Director’s Blog – Analysis & Opinion

Navel Staring is Killing Salmon

Or How Ecology Has Turned the Clean Water Act into a College Paper

by Nina Bell • February 20, 2020

 

Lately, EPA has been looking into how much climate change has already warmed some Northwest rivers and predicting how much worse it’s going to be in the coming decades.  The results are sobering, in part because we already know that our rivers are currently too hot for salmon and steelhead.

You would think that getting the really bad news on what these cold-water fish face in the coming decades might light a proverbial fire under EPA and Washington State to do something different.

You would be wrong.  EPA’s recent approval of the Washington clean-up plan for temperature pollution in the South Fork Nooksack River basin shows just how much EPA and the Washington Department of Ecology view this as an academic exercise.  Like nothing more than writing a term paper.
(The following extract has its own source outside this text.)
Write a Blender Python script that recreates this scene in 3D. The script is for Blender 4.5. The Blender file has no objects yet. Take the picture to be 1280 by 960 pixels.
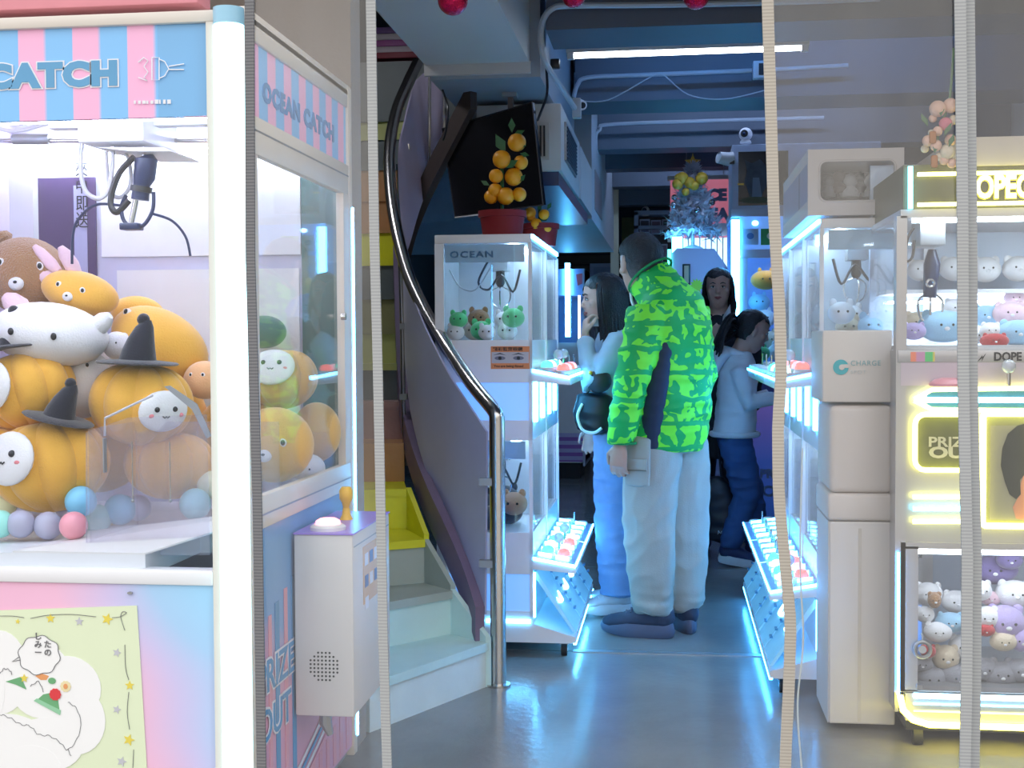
import bpy, bmesh, math, random
from mathutils import Vector, Matrix, Euler, noise
PI=math.pi; sin=math.sin; cos=math.cos
random.seed(7)
S=bpy.context.scene; COL=S.collection
V=Vector
# ---------- camera ----------
FPX=1600.0
CL=V((0,0,1.27))
CR=Matrix.Rotation(math.radians(7.125),3,'Z')@Matrix.Rotation(math.radians(90-1.97),3,'X')@Matrix.Rotation(math.radians(-0.3),3,'Z')
cd=bpy.data.cameras.new('camera'); cam=bpy.data.objects.new('camera',cd); COL.objects.link(cam)
cd.sensor_width=36; cd.lens=FPX/1280*36; cd.clip_start=.05; cd.clip_end=200
cam.matrix_world=Matrix.Translation(CL)@CR.to_4x4(); S.camera=cam
# ---------- world, light, exposure ----------
w=bpy.data.worlds.new('world'); S.world=w; w.use_nodes=True
nt=w.node_tree; nt.nodes.clear()
tc=nt.nodes.new('ShaderNodeTexCoord'); sp=nt.nodes.new('ShaderNodeSeparateXYZ'); rp=nt.nodes.new('ShaderNodeValToRGB')
bg=nt.nodes.new('ShaderNodeBackground'); wo=nt.nodes.new('ShaderNodeOutputWorld')
nt.links.new(tc.outputs['Generated'],sp.inputs[0]); nt.links.new(sp.outputs['Z'],rp.inputs[0]); nt.links.new(rp.outputs[0],bg.inputs[0]); nt.links.new(bg.outputs[0],wo.inputs[0])
rp.color_ramp.elements[0].position=0.0; rp.color_ramp.elements[0].color=(.30,.29,.27,1)
rp.color_ramp.elements[1].position=.55; rp.color_ramp.elements[1].color=(.95,.97,1,1)
e=rp.color_ramp.elements.new(.12); e.color=(.86,.80,.73,1)
bg.inputs[1].default_value=1.25
S.view_settings.view_transform='Standard'; S.view_settings.look='None'; S.view_settings.gamma=1; S.view_settings.exposure=0.75
S.view_settings.use_curve_mapping=False
cy=S.cycles; cy.use_denoising=True; cy.max_bounces=7; cy.transparent_max_bounces=24; cy.glossy_bounces=3; cy.diffuse_bounces=4; cy.transmission_bounces=4
cy.sample_clamp_indirect=6; cy.caustics_reflective=False; cy.caustics_refractive=False; cy.blur_glossy=.5

# ---------- pixel helpers (positions measured once in the photograph) ----------
def ray(px,py): return CR@V(((px-640)/FPX,-(py-480)/FPX,-1))
def P(px,py,Y): d=ray(px,py); return CL+d*(Y/d.y)
def PG(px,py,z=0.): d=ray(px,py); return CL+d*((z-CL.z)/d.z)
def PX(px,py,x): d=ray(px,py); return CL+d*(x/d.x)

# ---------- materials ----------
MC={}
def mat(name,col,rough=.5,metal=0.,es=0.,ec=None,var=.12,scale=12.,bump=0.,bscale=60.,sheen=0.,trans=0.,coat=0.,alpha=1.,sss=0.):
    if name in MC: return MC[name]
    m=bpy.data.materials.new(name); MC[name]=m; m.use_nodes=True
    n=m.node_tree.nodes; l=m.node_tree.links; b=n['Principled BSDF']
    b.inputs['Roughness'].default_value=rough; b.inputs['Metallic'].default_value=metal
    c=tuple(col)+(1,)
    if var>0:
        t=n.new('ShaderNodeTexCoord'); nz=n.new('ShaderNodeTexNoise'); nz.inputs['Scale'].default_value=scale; nz.inputs['Detail'].default_value=4
        mx=n.new('ShaderNodeMix'); mx.data_type='RGBA'; mx.inputs[6].default_value=c
        mx.inputs[7].default_value=tuple(max(0,x*(1-var)) for x in col)+(1,)
        l.new(t.outputs['Object'],nz.inputs['Vector']); l.new(nz.outputs['Fac'],mx.inputs[0]); l.new(mx.outputs[2],b.inputs['Base Color'])
        if bump>0:
            n2=n.new('ShaderNodeTexNoise'); n2.inputs['Scale'].default_value=bscale; n2.inputs['Detail'].default_value=3
            l.new(t.outputs['Object'],n2.inputs['Vector'])
            bp=n.new('ShaderNodeBump'); bp.inputs['Strength'].default_value=min(1,bump); bp.inputs['Distance'].default_value=.01
            l.new(n2.outputs['Fac'],bp.inputs['Height']); l.new(bp.outputs[0],b.inputs['Normal'])
    else: b.inputs['Base Color'].default_value=c
    if es>0:
        b.inputs['Emission Color'].default_value=tuple(ec or col)+(1,); b.inputs['Emission Strength'].default_value=es
    if sheen: b.inputs['Sheen Weight'].default_value=sheen
    if coat: b.inputs['Coat Weight'].default_value=coat
    if trans: b.inputs['Transmission Weight'].default_value=trans
    if alpha<1: b.inputs['Alpha'].default_value=alpha
    if sss: b.inputs['Subsurface Weight'].default_value=sss; b.inputs['Subsurface Scale'].default_value=.02
    return m
def glow(name,col,es):
    if name in MC: return MC[name]
    return mat(name,(.6,.6,.6),.4,es=es,ec=col,var=0)
def clear(name,tint=(.96,.98,1),base=.05,graz=.5,rough=.02,milk=0.,milkcol=(.8,.85,.9),wave=0.,wscale=8.):
    if name in MC: return MC[name]
    m=bpy.data.materials.new(name); MC[name]=m; m.use_nodes=True
    n=m.node_tree.nodes; l=m.node_tree.links; n.clear()
    o=n.new('ShaderNodeOutputMaterial'); tr=n.new('ShaderNodeBsdfTransparent'); tr.inputs[0].default_value=tuple(tint)+(1,)
    gl=n.new('ShaderNodeBsdfGlossy'); gl.inputs['Roughness'].default_value=rough; gl.inputs[0].default_value=(1,1,1,1)
    lw=n.new('ShaderNodeLayerWeight'); lw.inputs[0].default_value=.5
    pw=n.new('ShaderNodeMath'); pw.operation='POWER'; pw.inputs[1].default_value=4
    ma=n.new('ShaderNodeMath'); ma.operation='MULTIPLY_ADD'; ma.inputs[1].default_value=graz; ma.inputs[2].default_value=base
    l.new(lw.outputs['Facing'],pw.inputs[0]); l.new(pw.outputs[0],ma.inputs[0])
    mx=n.new('ShaderNodeMixShader'); l.new(ma.outputs[0],mx.inputs[0]); l.new(tr.outputs[0],mx.inputs[1]); l.new(gl.outputs[0],mx.inputs[2])
    last=mx
    t=n.new('ShaderNodeTexCoord')
    if milk>0:
        df=n.new('ShaderNodeBsdfDiffuse'); df.inputs[0].default_value=tuple(milkcol)+(1,)
        nz=n.new('ShaderNodeTexNoise'); nz.inputs['Scale'].default_value=6; nz.inputs['Detail'].default_value=5
        mp=n.new('ShaderNodeMapping'); mp.inputs['Scale'].default_value=(3,3,.6); l.new(t.outputs['Object'],mp.inputs[0]); l.new(mp.outputs[0],nz.inputs['Vector'])
        m2=n.new('ShaderNodeMath'); m2.operation='MULTIPLY'; m2.inputs[1].default_value=milk*2; l.new(nz.outputs['Fac'],m2.inputs[0])
        mx2=n.new('ShaderNodeMixShader'); l.new(m2.outputs[0],mx2.inputs[0]); l.new(mx.outputs[0],mx2.inputs[1]); l.new(df.outputs[0],mx2.inputs[2]); last=mx2
    if wave>0:
        nz=n.new('ShaderNodeTexNoise'); nz.inputs['Scale'].default_value=wscale; nz.inputs['Detail'].default_value=2
        mp=n.new('ShaderNodeMapping'); mp.inputs['Scale'].default_value=(2.5,2.5,.5); l.new(t.outputs['Object'],mp.inputs[0]); l.new(mp.outputs[0],nz.inputs['Vector'])
        bp=n.new('ShaderNodeBump'); bp.inputs['Strength'].default_value=wave; bp.inputs['Distance'].default_value=.05
        l.new(nz.outputs['Fac'],bp.inputs['Height']); l.new(bp.outputs[0],gl.inputs['Normal'])
    l.new(last.outputs[0],o.inputs[0]); return m
def stripes(name,axis,period,cols,off=0.,rough=.35,es=0.):
    """flat printed stripes: colours repeat along one object axis"""
    m=bpy.data.materials.new(name); MC[name]=m; m.use_nodes=True
    n=m.node_tree.nodes; l=m.node_tree.links; b=n['Principled BSDF']; b.inputs['Roughness'].default_value=rough
    t=n.new('ShaderNodeTexCoord'); s=n.new('ShaderNodeSeparateXYZ'); l.new(t.outputs['Object'],s.inputs[0])
    a=n.new('ShaderNodeMath'); a.operation='ADD'; a.inputs[1].default_value=off+100*period; l.new(s.outputs[axis],a.inputs[0])
    d=n.new('ShaderNodeMath'); d.operation='DIVIDE'; d.inputs[1].default_value=period; l.new(a.outputs[0],d.inputs[0])
    fr=n.new('ShaderNodeMath'); fr.operation='FRACT'; l.new(d.outputs[0],fr.inputs[0])
    r=n.new('ShaderNodeValToRGB'); r.color_ramp.interpolation='LINEAR'
    k=len(cols); el=r.color_ramp.elements
    el[0].position=0; el[0].color=tuple(cols[0])+(1,); el[1].position=1/k-.04; el[1].color=tuple(cols[0])+(1,)
    for i in range(1,k):
        x=el.new(i/k+.02); x.color=tuple(cols[i])+(1,)
        x=el.new((i+1)/k-.04); x.color=tuple(cols[i])+(1,)
    l.new(fr.outputs[0],r.inputs[0]); l.new(r.outputs[0],b.inputs['Base Color'])
    if es: l.new(r.outputs[0],b.inputs['Emission Color']); b.inputs['Emission Strength'].default_value=es
    return m
def grad(name,vec,c_stops,scale=1.,off=0.,nz_amt=.3,rough=.35,es=0.,nscale=2.):
    """printed colour wash: ramp over a direction plus soft noise"""
    m=bpy.data.materials.new(name); MC[name]=m; m.use_nodes=True
    n=m.node_tree.nodes; l=m.node_tree.links; b=n['Principled BSDF']; b.inputs['Roughness'].default_value=rough
    t=n.new('ShaderNodeTexCoord'); dp=n.new('ShaderNodeVectorMath'); dp.operation='DOT_PRODUCT'; dp.inputs[1].default_value=vec; l.new(t.outputs['Object'],dp.inputs[0])
    nz=n.new('ShaderNodeTexNoise'); nz.inputs['Scale'].default_value=nscale; nz.inputs['Detail'].default_value=1; l.new(t.outputs['Object'],nz.inputs['Vector'])
    a=n.new('ShaderNodeMath'); a.operation='MULTIPLY_ADD'; a.inputs[1].default_value=nz_amt; a.inputs[2].default_value=off-.5*nz_amt; l.new(nz.outputs['Fac'],a.inputs[0])
    a2=n.new('ShaderNodeMath'); a2.operation='MULTIPLY_ADD'; a2.inputs[1].default_value=scale; l.new(dp.outputs['Value'],a2.inputs[0]); l.new(a.outputs[0],a2.inputs[2])
    r=n.new('ShaderNodeValToRGB'); el=r.color_ramp.elements
    el[0].position=c_stops[0][0]; el[0].color=tuple(c_stops[0][1])+(1,); el[1].position=c_stops[-1][0]; el[1].color=tuple(c_stops[-1][1])+(1,)
    for p,c in c_stops[1:-1]: x=el.new(p); x.color=tuple(c)+(1,)
    l.new(a2.outputs[0],r.inputs[0]); l.new(r.outputs[0],b.inputs['Base Color'])
    if es: l.new(r.outputs[0],b.inputs['Emission Color']); b.inputs['Emission Strength'].default_value=es
    return m
WHITE=mat('white_enamel',(.80,.80,.83),.35,var=.06)
CREAM=mat('cream_metal',(.72,.66,.60),.4,var=.08)
PALE=mat('pale_plastic',(.78,.76,.76),.4,var=.05)
GLASS=clear('clear_glass',base=.022,graz=.45)
PVC=clear('clear_pvc',(.94,.95,.96),.060,.30,.12,milk=.05,milkcol=(.75,.72,.68),wave=.35,wscale=4)
ACRYL=clear('acrylic',(.95,.94,.98),.05,.4,.05,milk=.045,milkcol=(.8,.8,.95))
TAPE=stripes('ribbed_webbing',2,.0065,[(.48,.44,.38),(.38,.345,.30)],rough=.8)
TAPEG=stripes('grey_webbing',2,.0065,[(.42,.43,.43),(.33,.34,.35)],rough=.8)
DARKM=mat('black_plastic',(.012,.013,.018),.35)
RUBBER=mat('rubber',(.02,.02,.02),.7)
CHROME=mat('polished_steel',(.62,.60,.58),.22,1.,var=.15,scale=25)
GREY=mat('grey_metal',(.35,.36,.38),.4,.6)
LED_C=glow('led_cyan_white',(.09,.50,1.0),16)
LED_B=glow('led_blue',(.05,.38,1.0),16)
LED_W=glow('led_white',(.35,.72,1.0),9)
NEON_Y=glow('neon_yellow',(1.0,.95,.16),4.5)
NEON_C=glow('neon_cyan',(.10,.70,1.0),5)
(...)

There are lots of strange details in this clean-up plan but the most bizarre is why Ecology chose to do it in the first place.  Let’s set the stage.

Thing One: For over 20 years, Ecology has agreed to not use these clean-up plans to improve logging practices in Washington.  So, when Ecology started this project, it already knew that to develop a clean-up plan for a basin dominated by commercial logging lands was an utterly pointless exercise.

So it’s fair to say that the South Fork Nooksack clean-up plan was, sadly, ready-made for the purpose of achieving nothing.

Thing Two: Having spent eight years on developing this expensive clean-up plan in which EPA and Ecology determined that even if all the trees are left standing and new ones are planted, not only will climate change make it near impossible for salmon to survive but it’s a race against time.  It takes time for trees to grow, quite a lot of time.

Thing Three: The agencies conclude it’s a five-alarm fire.  All the stops need to be pulled out to save the salmon in the South Fork Nooksack from high temperatures.  All.  Even all the small streams need maximum shade—including the streams that current logging rules don’t protect.

And here’s the thing about those small streams.  Mostly upstream of salmon habitat, these smaller streams typically make up 75 percent of the total stream network.  In other words, the individual streams are small but their coverage is vast.  It just so happens that Washington has finally published a study that proves that existing state logging rules are causing these small streams to warm up.

So, to tie this up in a bow, Ecology’s and EPA’s South Fork Nooksack clean-up plan says that to counter climate change and the effects of existing logging practices, maximum shade is needed on all the rivers and small streams across the basin.  But here’s the kicker: to achieve that end, the Washington Department of Ecology proposes to use the very same logging practices that the state just proved do not work.  EPA happily approved the plan.

Ecology wrote the South Fork Nooksack clean-up plant to save the salmon.

But in the face of certain disaster, the plan is to do nothing.